Tentam “Não se querer enganar, não se deixar ler, não se tornar expressão, ser impassível, não mostrar a cara, esconder os olhos, não ver e não ser visto, filtrar a informação da alma, fingir-se de morto, não mostrar tudo, estar sempre a fugir, ter nove mil caras, fingir-se de morto, ver e não ser visto, ficar na sombra, ser igual ao outro para não ser o outro, não perder o pé ou a cabeça, não sair do mesmo sítio.”
As actrizes dominam o espaço, coberto com cartão, apesar de não o conseguirem ver. Uma delas tenta compor a imagem colocando brincos, mas o cartão começa a rasgar-se. A tentativa de compor o que está desfeito vem através da tentativa de colar o rosto com fita adesiva. A outra mulher fala e vai comendo o papel que lhe cobre o rosto. A identidade descobre-se a partir da palavra e o papel vai-se rasgando em pedaços cada vez mais pequenos, cobrindo o olhar. A relação do corpo com o espaço, construída com o apoio de Luca Aprea, é íntima e permite que o corpo se movimente de olhos fechados num espaço com obstáculos. A boca do corpo revela a fala das profundezas do sentimento de si, que engole o real de forma ampliada. Quando a palavra desoculta o rosto, um espelho devolve a imagem do objecto de conhecimento a si próprio. É comovente a cena em que a actriz se move, ostentando no rosto um espelho que devolve a imagem aos espectadores. Com o espelho, o sujeito pode efectivamente ter nove mil caras, fugindo de si próprio. Do espelho passa-se ao filtro e a uma das cenas mais bonitas do espectáculo. A meio da cena, sobre um balcão, estão dispostos lado a lado seis grandes jarros transparentes cheios de água. Seis infusas uterinas que permitem um olhar filtrado sobre a realidade. Com a luz belíssima de Wagner Borges, os rostos por detrás das infusas ficam deformados e estranhos, dando ao outro o reflexo de uma realidade que não é a sua. Segundo Lobo Antunes, “O inferno consiste em lembrarmo-nos a eternidade inteira”.

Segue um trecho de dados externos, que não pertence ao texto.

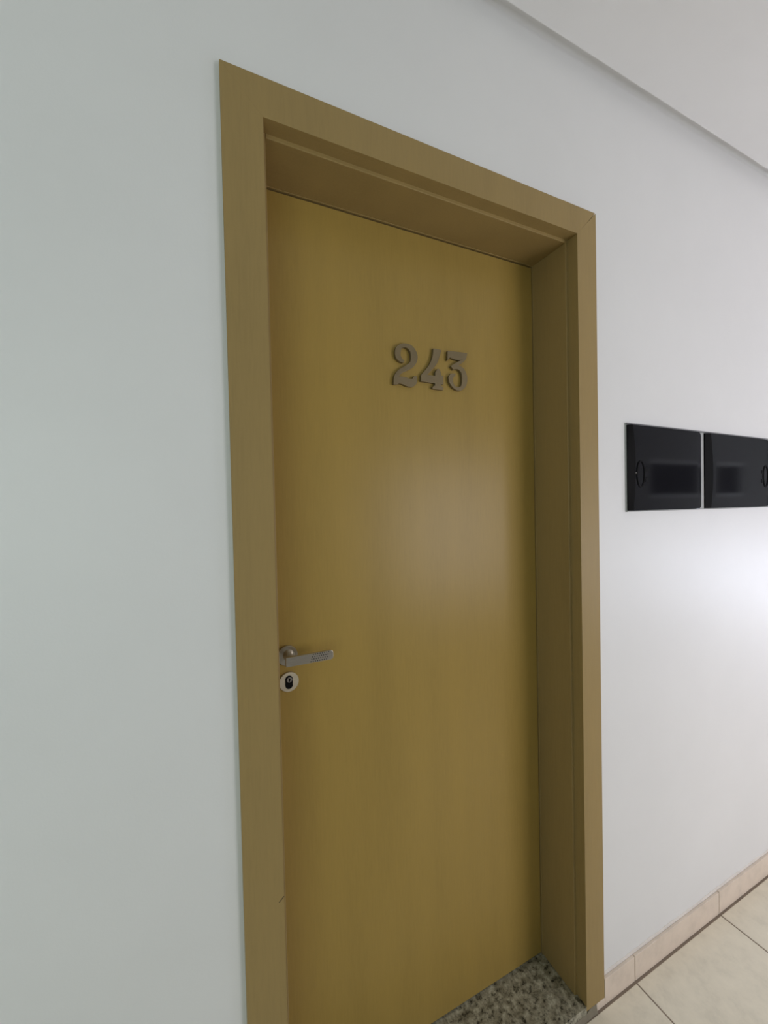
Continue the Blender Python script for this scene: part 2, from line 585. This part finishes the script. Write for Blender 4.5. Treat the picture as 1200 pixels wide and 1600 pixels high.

As conversas, o social, escondem-se atrás de uma capa de múltiplos rostos, alimentados por conversas fúteis. Quando o rosto se descobre e fita o outro, olhos nos olhos, a sintonia acontece e o corpo responde em simultâneo. O espectáculo acaba quando a cumplicidade é encontrada.
As referências à escrita profunda e complexa de Lobo Antunes tornaram-se evidentes ao longo de todo o espectáculo, que se impôs como uma bonita homenagem ao escritor.
Um espectáculo belíssimo que nos convida a aprofundar a leitura de Lobo Antunes, mas que, sobretudo, nos aguça a curiosidade sobre os projectos que os jovens criadores não podem deixar na gaveta.